Preventing a Mobile App Breach

News over the last year has been filled with stories of mobile applications leaking customer information and exposing businesses to lawsuits and bad PR. When a mobile app reaches critical mass and winds up on millions of phones around the world, these types of breaches can cost a business serious money.

If you’re developing an app independently or working on a corporate development team, it’s a good idea to have someone test the security of what you’re about to release into the wild.

Vulnerability Assessments

Secure code reviews

Secure code reviews are a good way to check your app for security problems before release. While your dev team may have caught most vulnerabilities in testing and through using coding best practices, there still may be some significant security holes.

Having another set of eyes that’s entirely focused on security review the code before launch could save you from major problems down the road.

Sometimes the feedback is as obvious as “Does your app really need to upload the user’s contact info back to your server?” The need might be legitimate, but it might also be something that just got overlooked or needs to be further thought through to prevent a repeat of Path’s user backlash problems with your app.
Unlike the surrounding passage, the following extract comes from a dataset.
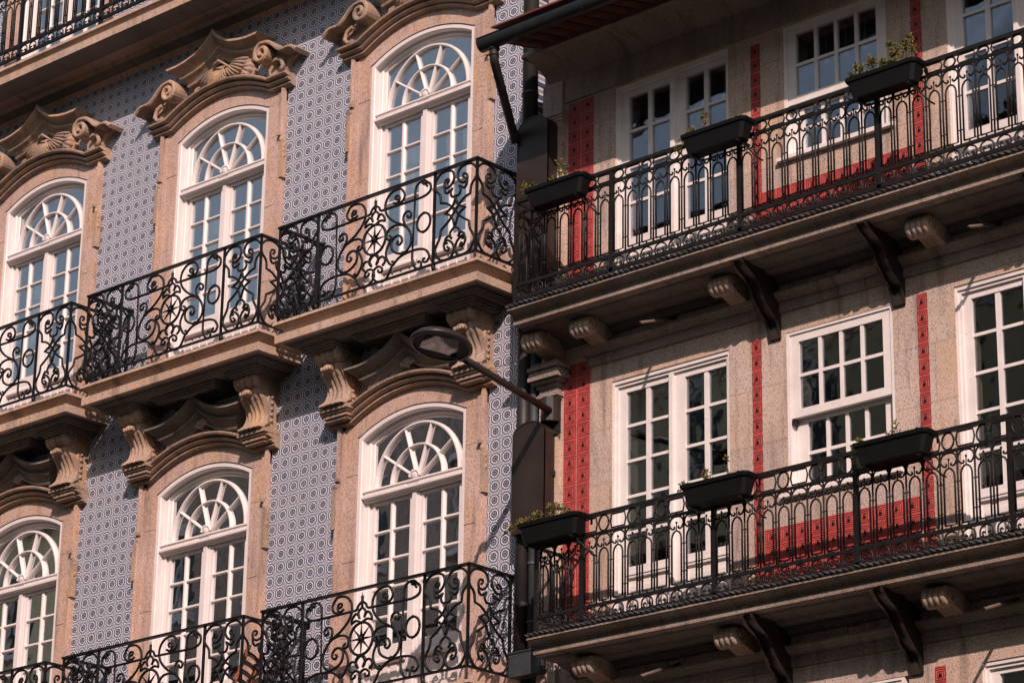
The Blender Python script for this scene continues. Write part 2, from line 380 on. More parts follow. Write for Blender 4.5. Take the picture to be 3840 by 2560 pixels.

Someone asking the obvious questions of “Why are you storing passwords in clear text?” may have prevented Starbuck’s embarrassing revelation that it had potentially exposed the usernames and passwords of millions of users with its mobile app.

The point is, no matter how good you are as a developer, it always helps to have outside review.

Penetration testing

The more complex your app is and the more it relies on server-side technology and other components, the more risk you have for a data breach. Penetration testing of both the mobile application and it’s web components is a good way to make sure you’re not shipping an app full of security holes.

While testing one piece of the application stack has its benefits. Testing the entire stack is even more helpful and might identify issues with ancillary software that no one even thought to look at.

Your mobile app may be rock solid, but a chink in the armor of an Apache plugin or some other software may make the security of the actual app a moot point.

Investing a little money in testing and review before launch may safe you from having to pay out big bucks and issue mass apologies later on.